The Dotterweich Chair in Natural Gas Engineering was established in 1980 through a former student’s anonymous donation. Some of the duties Mills considers part of the position include innovative teaching, developing research programs, providing leadership and vision in his department and throughout the College of Engineering, and giving students the skills and the knowledge to thrive in their chosen profession—an idea, he notes, that was shared by his chair namesake.

“The days of just a single principle investigator in most corporations are largely gone,” said Mills. “Engineering is about working in teams and engaging many technical and business-related disciplines. We need to develop this perspective in our students. They also need to develop team leadership skills, to be able to express themselves clearly, to think on their feet, and to know the importance of professional ethics. They also need to function effectively in a multicultural environment. Continuing education is also important for professional development. Maintaining a high degree of safety awareness, especially considering the complexity of today’s manufacturing processes, is also essential.”

Mills notes the importance of cooperative opportunities between industry and other learning institutions in strengthening research and promoting A&M-Kingsville’s programs, especially in launching new Ph.D. programs. One such effort he has participated in since coming on board is a research proposal between the University of Houston, Texas Southern University and A&M-Kingsville. The proposal involves the creation of an Engineering Research Center on multi-scale engineering for sustainable ultra-clean and efficient power generation. The intention is to provide fundamental research, graduate education, and technology transfer for the development of zero emission power sources to meet 21 st century environmental, economical and power generation requirements. Mills finds himself working with former professional colleague Dr. Mike Harold, who serves as the Dow Chair Professor and chairman of the Department of Chemical Engineering at the University of Houston.

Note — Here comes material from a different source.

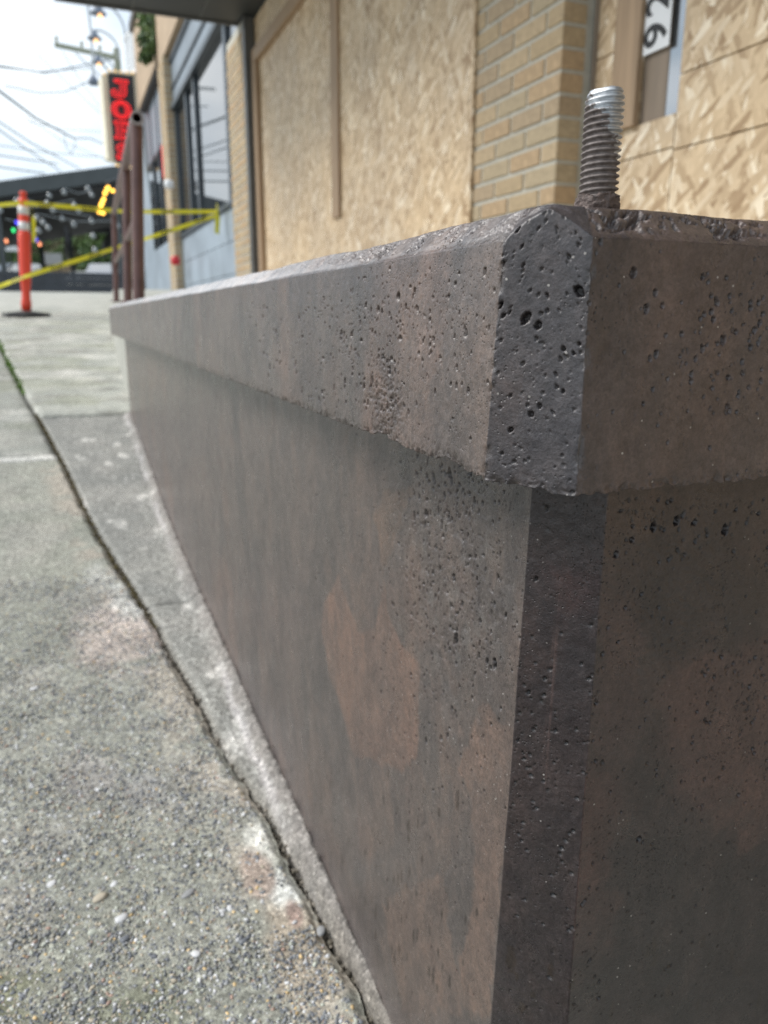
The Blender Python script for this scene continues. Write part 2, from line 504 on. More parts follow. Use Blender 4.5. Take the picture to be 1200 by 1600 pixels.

The Dotterweich Chair looks forward to developing new projects and interactions between his professional contacts and the university. Over the years, Mills has been an active member in a number of engineering societies and organizations, including the American Institute of Chemical Engineers, Sigma Xi and the Society for Industrial and Applied Mathematics. He hopes to use these societal resources for developing undergraduate and graduate students within the College of Engineering, and to use these as a forum for gaining wider exposure for A&M-Kingsville engineering education and research programs.